The Energy, Environment & Land Use Program (EELU) hosted a faculty panel earlier this month to discuss the future of environmental law following the 2023 Supreme Court term and offer insights on the intersection of law and climate change.
Moderated by EELU Program Director Caroline Cox, the panel featured EELU Co-Directors Michael P. Vandenbergh and J.B. Ruhl, along with Jim Rossi. Panelists discussed three recent Supreme Court cases with major implications for environmental law and beyond.
The Impact of Loper-Bright
Cox provided an overview of Loper-Bright Enterprises v. Raimondo, which overruled the principle of Chevron, “meaning the agency’s interpretations of ambiguous statutory language will no longer receive judicial deference.”
She asked Rossi, an expert in energy and administrative law, to explain what the Supreme Court’s decisions could mean for the Federal Energy Regulatory Commission (FERC) and the energy transition.
“I don’t think Loper-Bright necessarily changes anything radical,” Rossi said. “Though, to an extent, it does invite an opportunity for more judicial challenges.”
Rossi then explained Loper-Bright’s potential implications on a case concerning the Public Utility Regulatory Policies Act of 1978 (PURPA). According to PURPA, power plants are allowed a maximum capacity of 50 megawatts. However, a hybrid power plant, which relied heavily on solar panels, had a capacity of 80 megawatts. The plant argued that the intermittent nature of solar energy meant that the plant never reached 80 megawatts.
The case was deferred by a DC circuit court, but because a decision was still pending when the Loper-Bright ruling that eliminated deference was released, the case was sent back to the court.
Rossi also discussed whether the Federal Energy Regulatory Commission, under the Natural Gas Act, would now be able to deny the construction of a pipeline due to downstream effects out of the firm’s control — such as environmental impacts and carbon-intense impacts. With the new developments from Loper-Bright, courts may no longer be able to defer issues to agency discretion.
Vandenbergh added that the decision may have partisan implications. He noted that the Supreme Court’s Major Questions Doctrine has only ever been used to shrink government responses to social problems. By that logic, Vandenbergh reasoned that deference as a practice would be discontinued.
He also pointed out how Rossi’s exchange demonstrated the convergence of energy and environment laws as a result of the rulings. Vandenbergh used this as an opportunity to explain how EELU members might become more adaptable through diverse perspectives.
“Recognize that if you get the chance to take advantage of various ranges of education, you can take the evolutionary strategy of being broadly diversified so that you can adapt when the time comes,” Vandenbergh said.
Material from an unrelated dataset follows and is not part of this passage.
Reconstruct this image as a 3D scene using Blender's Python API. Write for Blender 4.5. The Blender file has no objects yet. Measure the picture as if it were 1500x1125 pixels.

The Impact of Jarkesy and Corner Post on the Environmental Protection Agency
SEC v. Jarkesy, a case brought forth by a hedge fund manager, argued that proceedings brought against him by the SEC violated his Seventh Amendment right to a trial by jury. The Court ruled that the Securities and Exchange Commission violated the Seventh Amendment.
Vandenbergh explained the ramifications of Jarkesy in respect to regulation enforcement. While Vandenbergh was the chief of staff for the Environmental Protection Agency (EPA), the majority of the penalties the agency issued did not have to be defended by the Department of Justice in a federal court,. because they were administrative proceedings. Vandenbergh noted that, with Jarkesy, such a process would no longer exist. Every case would have to be defended before a court — something the DOJ will not have the bandwidth to do.
In Corner Post v. Board of Governors of the Federal Reserve System, the Supreme Court overruled another court’s decision regarding the expiration of the statute of limitations for judicial review of federal agency rulemaking.
Vandenbergh said that the decision could lead to agencies like the EPA seeing huge increases in the volume of cases against them as new companies begin to challenge decades-old regulations that obstruct them.
The Limitations of the National Environmental Policy Act
Cox then asked Ruhl, an expert in climate change governance, to explain how older laws like the National Environmental Policy Act (NEPA) might actually be hindering progress on climate change.
Ruhl began by dividing climate change governance into two buckets: Mitigation and climate change adaptation.
“[Mitigation] is largely what we would call the decarbonization missions,” Ruhl said. “It’s largely decarbonizing our electric sector and also about building carbon sinks. The other big bucket is climate change adaptation — adapting to the index of climate change can prevent it.”
According to Ruhl, climate change prevention requires an “unprecedented, massive amount of new infrastructure.” This infrastructure is made difficult due to environmental laws like NEPA that were originally meant to oppose brown infrastructure — pipelines, highways etc.
“The problem is this massive decarbonization and adaptation infrastructure we now need … In general, it doesn’t get a green pass,” said Ruhl.
Vandenbergh asked Ruhl what NEPA’s experiences at the Supreme Court have been like. Ruhl answered that NEPA had been shrunk every time it had been brought in front of the Supreme Court.